Una manera distinta de expresar esta idea supone usar lenguaje y conocimiento de disciplinas tangenciales al propio hecho escénico cómo las neurociencias cognitivas. Durante su primera fase de desarrollo, las diversas disciplinas que integran a las ciencias cognitivas (psicología cognitiva, inteligencia artificial, neurociencias, filosofía de la mente, antropología cognitiva…) tenían el interés común de atender cuestiones específicas como la percepción, la emoción, la atención, la memoria, el razonamiento y la resolución de problemas. El cambio de paradigma que involucraba la unión del cuerpo con la mente a partir de la teoría de la enacción, abrió también el campo a conceptos más genéricos como la vida cultural, la política y las relaciones sociales. En el imprescindible The embodied mind. Cognitive science and human experience, Francisco Varela, Evan Thompson y Eleanor Rosch propusieron el término enacción para caracterizar la convicción de que la cognición no es la representación de un mundo pre-dado por una mente pre-dada como la que un director podría imponer, sino la puesta en escena de un mundo y una mente a partir de una historia subjetiva construida en torno a una variedad de acciones que un ser realiza en el mundo. Desde esta perspectiva, se considera que hay una conexión entre la percepción y la acción, algo esencial en la teoría de la enacción (la percepción es acción), y de ahí el interés en las interacciones con el mundo en tiempo real más que en el razonamiento previo abstracto y vivido solo en la cabeza. No estoy diciendo que un director de escena tenga que saber filosofía y enacción, pero sí ser consciente de que el soporte a los intérpretes en la construcción de los personajes pasa por entender que la percepción que han de generar en el discurrir de su trabajo es hecho por un perceptor que tiene cuerpo además de mente.
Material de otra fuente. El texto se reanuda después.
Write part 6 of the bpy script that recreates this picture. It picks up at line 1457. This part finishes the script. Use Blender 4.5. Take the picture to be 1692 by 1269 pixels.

En su magnífico Philosophy in the flesh, Lakoff y Johnson lanzan tres bombas en el campo de la filosofía y las ciencias cognitivas que son de completa aplicación al mundo de las artes escénicas: 1) la mente está intrínsecamente encarnada, 2) el pensamiento es en su mayoría inconsciente, y 3) los conceptos abstractos son en gran medida metafóricos. Una de las conclusiones que pueden extraerse de estos puntos es que el pensamiento no está separado del cuerpo de la forma planteada por el concepto cartesiano de la razón. En el ámbito de los estudios del teatro esto transforma la base sobre la que las teorías de la actuación han descansado, por lo menos desde que el filósofo francés Denis Diderot escribió su Paradoja del comediante. Es decir, el actor, desde el interior de su mente, construirá la interpretación de su personaje, prestándole la exterioridad de su cuerpo, su físico, al tiempo que usará de su expresión gestual y corporal generando conflictos y haciendo/deshaciendo vínculos. El director debe de saber lubricar ese proceso creativo y evitar saltar al escenario para decirle al intérprete cómo tiene que bracear o suspirar. En el momento en el que los cimientos de la obra se asientan en el trabajo escénico del intérprete y no mental del director, usamos las metáforas escritas o escénicas a través de la encarnación de la mente, y despertamos en el espectador percepciones/acciones que resonarán en su yo perceptivo. Dejemos crear al intérprete, por favor.